Dualism, associated with Descartes, posits two fundamentally different substances—mental and physical. However, it faces challenges in explaining how these distinct substances interact, so dualism may not be the best way to understand how mind and matter connect. Idealism, commonly found in esoteric traditions, asserts consciousness as primary over the physical world, or like our thoughts and consciousness come first, and the physical world is a product of our minds. Yet, challenges arise as some things in the world seem to exist on their own, even if we’re not thinking about them. Materialism, the prevailing assumption today, asserts that everything, including the mind, is ultimately physical. However, it struggles to explain how non-physical aspects, like subjective experiences, emerge from the physical. The book navigates through these philosophical perspectives, offering a fresh and insightful exploration of mind-matter relationships.

But, dual-aspect monism also leaves a few remaining mysteries, such as: why would the unus mundus split at all? Also, if it did split into two separate realms of mind and matter, how would these realms interact? 

The book suggests that meaning plays a role in encouraging this split. However, the nature of this meaning is unclear – is it in the human-centric sense or something more cosmic, beyond human understanding? Although it’s not clear exactly what is meant by meaning, the book suggests that it acausally – or without a clear or direct cause – leads to the split in the unus mundus. 

In simple terms, the theory suggests that even though we may not fully understand why the mind and matter separate, they come into existence and interact with each other. This interaction creates a kind of loop, where each influences the other in a continuous way. Additionally, because mind and matter arise from the same source – the unus mundus – they are correlated, meaning there’s a connection between their properties. However, it’s essential to understand that this connection doesn’t follow the usual rules of cause and effect that we’re familiar with. So, even though the mind and the physical world seem to be correlated, one doesn’t directly cause the other. They’re more like a mysterious dance, similar to the way particles in quantum physics can be connected without a clear cause. 

This unique connection can make experiences like synchronicities, where mental and physical events align in meaningful ways, feel mysterious because they don’t have a clear cause-and-effect relationship. It’s as if there’s a purpose or goal behind these connections, but it’s not easily explained by conventional reasoning. Mind and matter, it appears, are intertwined in a way that goes beyond our usual understanding of how things affect each other.

The book suggests that these correlations may arise through meaning and the authors delve into the role of meaning in this evolving worldview, distinguishing between surface and deep meanings. Surface meaning involves the relation between things, where one thing refers to another, conveying meaning through that connection. It’s like connecting the dots to understand the story. On the other hand, deep meaning is described as an abstract “felt sense,” akin to an intuitive conviction. It’s like when you sense something meaningful, but it’s not something you can fully explain. The authors think that understanding both these types of meaning can help develop a richer and more intricate scientific worldview.

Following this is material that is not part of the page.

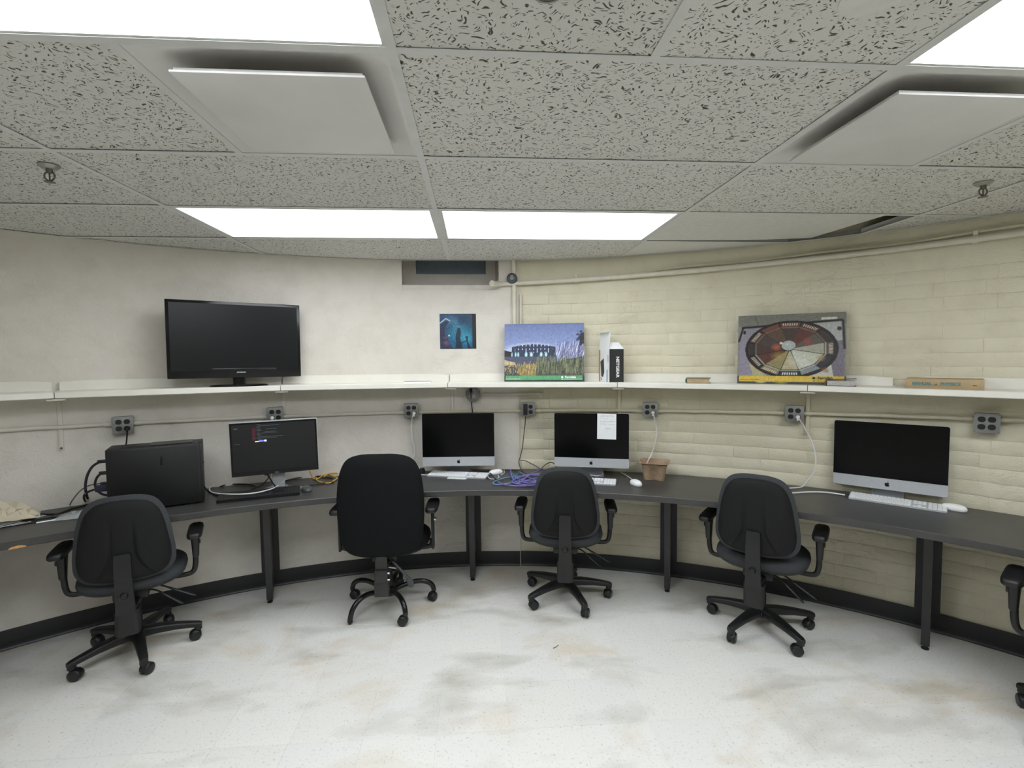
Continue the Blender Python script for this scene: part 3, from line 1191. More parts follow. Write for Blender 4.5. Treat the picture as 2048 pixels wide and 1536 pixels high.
# ------------------------------------------------------------------ outlet boxes
def outlet(az, z, lab, loc_r=3.772, size=0.1):
    t = thing('outlet_box', lab, 'outlet', pol(az, loc_r, z), -math.radians(az), 'four-socket outlet boxes on the wall')
    mb = MB(); mb.box((0, -0.012, 0), (size, 0.046, size), bevel=0.006); mb.build('box', M_BOXST, t)
    mb = MB(); mb.box((0, -0.037, 0), (size + .002, 0.005, size + .002), bevel=0.002); mb.build('cover_plate', M_STEELPL, t)
    for sx in (-1, 1):
        for sz in (-1, 1):
            mb = MB(); mb.loft([[(x, -.0385, y) for x, y in rounded_rect(.031, .029, .0125, 5)], [(x, -.0425, y) for x, y in rounded_rect(.030, .028, .012, 5)]])
            rc = mb.build('receptacle', M_RECEP, t, (sx * .0195, 0, sz * .0195))
            mb = MB()
            for dx in (-.0055, .0055):
                mb.box((dx, -.0427, .002), (.002, .001, .008))
            mb.lathe([(.0022, 0), (.0022, .001)], 8, Matrix.Translation((0, -.0422, -.007)) @ R90)
            mb.build('slots', M_LOGOB, rc)['kind'] = 'stuff'
    mb = MB()
    for sx in (-1, 1):
        for sz in (-1, 1):
            mb.lathe([(.003, 0), (.003, .0015), (.001, .002)], 8, Matrix.Translation((sx * (size / 2 - .006), -.039, sz * (size / 2 - .006))) @ R90)
    mb.build('plate_screws', M_BOXST, t)['kind'] = 'stuff'
    return t


ol = ['outlet above the black computer tower, black plug in one socket', 'outlet partly hidden behind the top of the dark monitor', 'outlet with white cord hanging left of the leftmost silver computer',
      'outlet with black adaptor covering its two left sockets', 'outlet on brick wall above the brown cup carrier', 'outlet on brick wall with white cord looping to the desk, near rightmost computer',
      'empty outlet at the right, beside the rightmost silver computer']
for (az, z), l in zip(OUT, ol):
    outlet(az, z, l)
t = thing('ceiling_box_outlet', 'painted octagonal outlet tucked under the shelf above leftmost silver computer', 'outlet', pol(2.2, 3.775, 1.29), -math.radians(2.2))
mb = MB(); mb.prism([(0.056 * math.cos(PI / 8 + k * PI / 4), 0.056 * math.sin(PI / 8 + k * PI / 4)) for k in range(8)], -0.01, 0.032, R90); mb.build('box', M_BOXST, t, smooth=0)
mb = MB(); mb.box((0.0, -.034, .01), (.05, .005, .075), bevel=.002); mb.build('cover_plate', M_STEELPL, t)
for z in (-.004, .028):
    mb = MB(); mb.loft([[(x, -.036, y) for x, y in rounded_rect(.034, .026, .012, 5)], [(x, -.040, y) for x, y in rounded_rect(.033, .025, .012, 5)]])
    mb.build('receptacle', M_STEELPL, t, (0, 0, z))
mb = MB(); mb.tube([Vector(pol(a, 3.783, 1.291)) - Vector(pol(8, 3.783, 1.291)) for a in (3.2, 5, 7, 8.6, 10)], .008, 8)
tag(mb.build('conduit', M_WALL_L, None, pol(8, 3.783, 1.291)), 'short painted conduit leaving the octagonal outlet under the shelf', 'conduit')

# ------------------------------------------------------------------ cords and cables
CAB = dict(
    cord_a=[(-1.994,2.812,1.022),(-2.019,2.8,1.02),(-2.048,2.786,.999),(-2.068,2.776,.956),(-2.078,2.772,.904),(-2.077,2.772,.863),(-2.308,3.099,.735),(-2.209,3.047,.735),(-2.127,3.028,.735)],
    cord_b=[(-1.997,2.811,.959),(-2.016,2.802,.957),(-2.033,2.793,.938),(-2.042,2.789,.904),(-2.036,2.792,.87),(-2.018,2.801,.845),(-1.996,2.812,.833)],
    cord_c=[(-1.999,2.81,.902),(-2.052,2.784,.902),(-2.089,2.766,.884),(-2.118,2.752,.848),(-2.34,3.001,.735),(-2.275,2.937,.735)],
    cord_d=[(-2.141,3.013,.737),(-2.318,3.083,.737),(-2.359,3.026,.737),(-2.39,2.962,.737),(-2.45,2.921,.737),(-2.437,2.875,.737),(-2.35,2.831,.737),(-2.274,2.832,.737),(-2.258,2.929,.737),(-2.218,3.001,.737),(-2.159,3.015,.737)],
    vga=[(-2.03,2.795,.877),(-2.066,2.777,.867),(-2.085,2.768,.846),(-2.293,3.056,.735),(-2.224,3.029,.735),(-2.16,3.032,.735)],
    white_loop=[(-1.237,3.283,.787),(-1.258,3.277,.766),(-1.281,3.27,.749),(-1.26,3.132,.765),(-1.304,3.057,.765),(-1.375,3.02,.765),(-1.495,3.033,.765),(-1.638,3.173,.74),(-1.708,3.275,.74),(-1.712,3.351,.74),(-1.655,3.396,.74),(-1.577,3.401,.74)],
    black_loop=[(-1.567,3.12,.737),(-1.491,3.145,.737),(-1.434,3.22,.737),(-1.428,3.293,.737),(-1.497,3.364,.737),(-1.57,3.385,.737),(-1.648,3.381,.737),(-1.672,3.332,.737)],
    black_mon=[(-1.34,3.252,.826),(-1.324,3.257,.799),(-1.308,3.262,.765),(-1.279,3.24,.74),(-1.241,3.165,.74)],
    usb_mon=[(-1.32,3.258,.824),(-1.332,3.255,.803),(-1.347,3.25,.785),(-1.413,3.355,.737),(-1.413,3.279,.737)],
    dark_blue=[(-1.61,2.997,.835),(-1.594,3.002,.818),(-1.673,3.199,.737),(-1.592,3.123,.737),(-1.541,3.095,.737)],
    black_right=[(-1.245,3.298,.737),(-1.14,3.261,.737),(-1.051,3.328,.737),(-.956,3.37,.737)],
    black_right2=[(-1.307,3.423,.737),(-1.256,3.501,.737),(-1.17,3.549,.737),(-1.081,3.539,.737),(-.994,3.471,.737)],
    yellow1=[(-1.153,3.491,.803),(-1.147,3.492,.775),(-1.125,3.482,.738),(-1.096,3.464,.738),(-1.087,3.535,.738),(-1.051,3.519,.755),(-1.029,3.562,.755),(-.979,3.556,.755)],
    yellow2=[(-1.097,3.458,.75),(-1.084,3.425,.737),(-1.029,3.365,.737),(-.982,3.346,.737),(-.967,3.412,.737),(-.967,3.482,.737),(-1.018,3.547,.737),(-1.063,3.582,.737),(-1.071,3.538,.737)],
    yellow3=[(-1.054,3.482,.75),(-1.048,3.555,.75),(-1.023,3.614,.75),(-.975,3.593,.75)],
    wallcord_left=[(-2.083,3.123,1.153),(-2.082,3.124,1.117),(-2.088,3.121,1.072),(-2.094,3.117,1.027)],
    cord823=[(-.448,3.623,1.153),(-.467,3.621,1.096),(-.468,3.621,1.034),(-.462,3.622,.968),(-.449,3.623,.909),(-.45,3.623,.865),(-.465,3.621,.829),(-.491,3.619,.786)],
    cord946=[(-.035,3.641,1.302),(-.032,3.641,1.232),(-.026,3.641,1.159),(-.02,3.641,1.085)],
    cord1056=[(.36,3.596,1.131),(.356,3.597,1.065),(.344,3.599,.973),(.336,3.6,.899),(.321,3.602,.836),(.31,3.603,.799),(.313,3.603,.769),(.326,3.54,.742),(.352,3.414,.742),(.376,3.282,.742),(.379,3.201,.742)],
    cord1056b=[(.321,3.602,.802),(.354,3.597,.802),(.39,3.592,.784),(.433,3.585,.762),(.471,3.51,.745),(.492,3.477,.745)],
    cord1056c=[(.45,3.491,.75),(.492,3.531,.78),(.527,3.518,.8),(.55,3.482,.8),(.569,3.485,.77)],
    cord1301=[(1.235,3.362,1.153),(1.248,3.357,1.08),(1.252,3.355,1.017),(1.243,3.359,.946),(1.224,3.366,.885),(1.189,3.328,.848),(1.177,3.333,.82),(1.168,3.336,.787)],
    cord1589=[(2.002,2.944,1.162),(2.027,2.926,1.117),(2.056,2.905,1.045),(2.076,2.89,.972),(2.083,2.884,.895),(2.076,2.89,.832),(2.055,2.905,.788),(2.027,2.924,.737),(1.944,2.897,.737),(1.847,2.896,.737),(1.785,2.926,.737)],
    cord_imac3=[(1.755,2.8,.738),(1.857,2.789,.738),(1.987,2.797,.738),(2.082,2.776,.738),(2.144,2.715,.738)],
    blk_imac1=[(-.265,3.578,.738),(-.122,3.578,.738),(.023,3.561,.738),(.169,3.592,.738),(.277,3.563,.738),(.328,3.526,.738)],
    blk_diag=[(.084,3.539,.745),(.105,3.415,.745),(.121,3.312,.745),(.141,3.296,.745)],
    wht_a=[(.198,3.589,.738),(.193,3.495,.738),(.168,3.437,.738)],
    wht_b=[(.073,3.418,.738),(.089,3.345,.738),(.122,3.327,.738),(.151,3.366,.738),(.147,3.439,.738)],
    mouse2cord=[(1.027,3.131,.738),(1.034,3.238,.738),(1.028,3.353,.738),(1.018,3.415,.738)],
    kb2cord=[(.765,3.268,.738),(.784,3.367,.738),(.828,3.332,.738),(.877,3.386,.738),(.9,3.46,.738)],
    blue1=[(.25,3.59,.74),(.234,3.466,.74),(.239,3.306,.74),(.254,3.197,.74),(.282,3.142,.74),(.339,3.136,.74),(.403,3.18,.74),(.44,3.283,.74)],
    blue2=[(.474,3.402,.738),(.367,3.385,.738),(.262,3.382,.738),(.191,3.347,.738),(.13,3.285,.738),(.105,3.221,.738),(.123,3.18,.738),(.181,3.187,.738),(.25,3.231,.738),(.319,3.319,.738),(.392,3.426,.738)],
    blue3=[(.248,3.471,.742),(.258,3.41,.742),(.268,3.365,.742),(.255,3.296,.742),(.281,3.437,.742),(.313,3.479,.742),(.294,3.512,.742)],
    purple1=[(.243,3.599,.742),(.242,3.382,.742),(.251,3.242,.742),(.279,3.186,.742),(.355,3.217,.742),(.434,3.235,.742)],
    purple2=[(.31,3.451,.745),(.352,3.314,.745),(.388,3.214,.745),(.404,3.135,.745),(.342,3.104,.745),(.288,3.135,.745),(.245,3.165,.745),(.231,3.232,.745),(.292,3.321,.745),(.367,3.385,.745),(.461,3.434,.745)],
    purple3=[(.139,3.249,.74),(.162,3.181,.74),(.211,3.138,.74),(.273,3.118,.74),(.37,3.12,.74),(.424,3.139,.74)],
    purple4=[(.475,3.536,.75),(.409,3.449,.75),(.356,3.35,.75),(.303,3.231,.75),(.27,3.156,.75),(.314,3.203,.75),(.38,3.263,.75),(.459,3.296,.75)],
    flatline=[(-.409,3.522,.737),(-.365,3.502,.737),(-.324,3.512,.737)],
)


def fixz(pts, r, lo=None):
    """keep a lying cable on the desk top instead of in it"""
    return [(x, y, max(z, DZ + r + .0005)) for x, y, z in pts]


def cable(key, name, m, r, lab, cat='cable', group=None, plug=None, extra=None, sub=6):
    pts = fixz(CAB[key] if isinstance(key, str) else key, r)
    base = Vector(pts[0])
    P = [p - base for p in smooth_path(pts, sub)]
    mb = MB(); mb.tube(P, r, 7)
    if plug is None:
        return tag(mb.build(name, m, None, base), lab, cat, group)
    t = thing(name, lab, cat, base, 0, group)
    mb.build('wire', m, t)
    plug(t)
    return t


def round_plug(m, az, dz=0.0, dx=0.0):
    def f(t):
        mb = MB()
        T = Matrix.Rotation(-math.radians(az), 4, 'Z') @ Matrix.Translation((dx, 0, dz))
        mb.lathe([(.013, -.014), (.0135, 0), (.010, .008), (.006, .014)], 16, T @ R90)
        mb.tube([T @ Vector((0, -.006, 0)), T @ Vector((0, -.006, -.022))], [.006, .004], 8)
        mb.build('plug', m, t)
    return f


def block_plug(m, size, off, rz=0.0):
    def f(t):
        mb = MB(); mb.box(off, size, rz, bevel=.003); mb.build('plug', m, t)
    return f


def wallpt(az, z, r=3.725):
    return pol(az, r, z)


def socket(k, sx, sz):
    az, z = OUT[k]
    da = math.degrees(.0195 * sx / 3.74)
    return az + da, z + .0195 * sz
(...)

A drawback of the book is its lack of attention to the century of laboratory studies investigating mind-matter correlations. Instead of delving into this empirical literature, the authors dismiss it in a single sentence, suggesting fraud, incompetence, or insignificance without evidence. Additionally, the book leans heavily on qualitative research, which involves anecdotal reports and personal stories. While these stories are intriguing, they don’t give us a detailed understanding of the physical aspects of mind-matter connections. To truly comprehend these connections, we need solid quantitative data, which involves numbers and measurements, considering things like memory, biases, and additional details. Though replicating such experiments might be challenging, using advanced analyses has shown that mind-matter correlations, including psychic phenomena, can be consistently observed in controlled laboratory environments.

The book’s exploration of dual-aspect monism opens doors to profound questions about the nature of reality, mind-matter connections, and the role of meaning in shaping our understanding. It sparks curiosity, and yet leaves us yearning for a future edition that embraces both qualitative and quantitative dimensions, honoring the aspirations of all those seeking answers in the vast landscape of consciousness and existence.